Abnormal Motor Field Current Level

Detecting an Abnormal Motor Field Current Level

Motor field current are typically adjusted at a 100 % of the motor field current rating to maximize the available motor torque. Shifts or drifts in the field level can   hinder  the performance of the machine, particularly during accel where motors are most solicited and could lead to motor damage if outside of tolerances.

Such issues can result from defects in the drive field control card or a faulty field measurement by the drive. While legacy analog drives are more at risk of developing these problems, modern digital drives incorporate features which expose different risks such as auto calibration of analog inputs which can equally result in faulty feedbacks in the drive.    


Following a short shutdown on one of our clients’ tissue machine,  the drives were re-energized and the machine was restarted.

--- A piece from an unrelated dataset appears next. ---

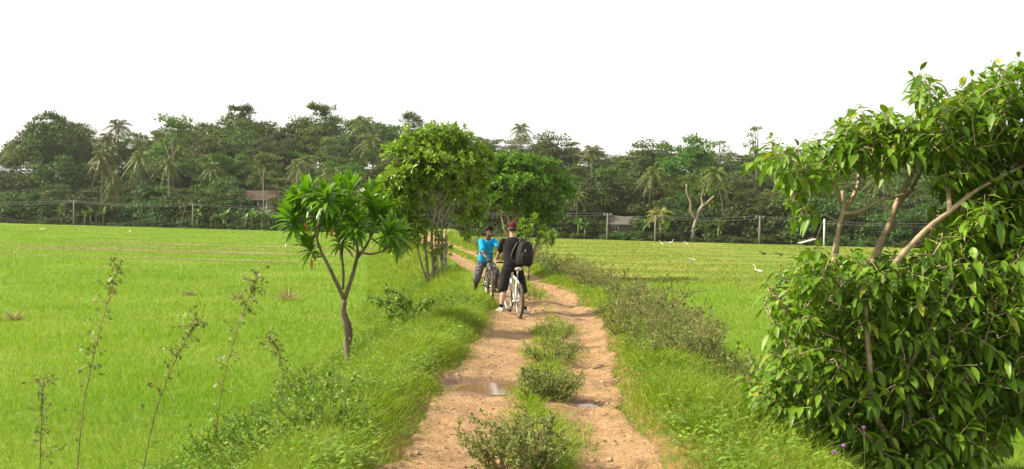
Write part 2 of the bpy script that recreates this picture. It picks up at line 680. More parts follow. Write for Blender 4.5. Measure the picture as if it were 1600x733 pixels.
M['grey_leaf'] = leaf_mat('grey_leaf', (0.036, 0.066, 0.014), (0.086, 0.135, 0.028), (0.12, 0.16, 0.04), trans=0.2, rough=0.55, spec=0.25, obj_var=0.8, nscale=0.25)
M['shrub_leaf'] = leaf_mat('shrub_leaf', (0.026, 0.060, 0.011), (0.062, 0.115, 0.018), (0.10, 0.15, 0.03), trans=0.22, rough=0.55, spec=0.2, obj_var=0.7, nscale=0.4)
M['palm_leaf'] = leaf_mat('palm_leaf', (0.062, 0.095, 0.012), (0.14, 0.178, 0.028), (0.20, 0.185, 0.045), trans=0.26, rough=0.45, spec=0.4, obj_var=0.5, nscale=0.5)
M['yellow_palm_leaf'] = leaf_mat('yellow_palm_leaf', (0.12, 0.16, 0.02), (0.26, 0.26, 0.035), (0.30, 0.24, 0.05), trans=0.25, rough=0.45, spec=0.4, nscale=0.5)
M['banana_leaf'] = leaf_mat('banana_leaf', (0.06, 0.13, 0.025), (0.12, 0.22, 0.045), (0.2, 0.2, 0.07), trans=0.3, rough=0.4, spec=0.4, obj_var=0.4)
M['dry_leaf'] = leaf_mat('dry_leaf', (0.30, 0.24, 0.12), (0.42, 0.34, 0.20), (0.25, 0.17, 0.08), trans=0.15, rough=0.8, spec=0.1, tcol=(1.0, .9, .7))
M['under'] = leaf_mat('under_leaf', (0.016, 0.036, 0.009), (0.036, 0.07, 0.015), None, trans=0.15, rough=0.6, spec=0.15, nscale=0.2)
M['bark'] = solid('grey_bark', (0.20, 0.165, 0.12), (0.12, 0.095, 0.065), rough=0.9, spec=0.15, scale=9, bump=0.5, stretch=(1, 1, 0.35))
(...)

Behind the scenes, the drive firmware is designed to initiate a recalibration of all the drive analog inputs when drives are energized. Only this time, in the wire drive the field feedback signal was misread during the calibration sequence which threw off the calibration of the field feedback signal in the drive.

By having this machine under constant surveillance through the 90 kpis we calculate every hour, our specialists were alerted of this issue. Alarms were indicating that the motor field level was above the motor rating and the temperature had risen to a critical level at 137 C (279 F).

Our Intervention

We called the mill to alert of this issue to take action before the motor field over temperature results in permanent motor damage which would lead to major downtime. A detailed report followed.

Cycling the power on the wire drive resolved the issue, bringing the field and motor temperature within acceptable levels. Further investigation led us to identify that a drive firmware update is available which provides the possibility of only running the auto calibration on-demand.


Early detection of this issue prevented motor damage which would have resulted in significant production losses by the time a new motor was located and installed.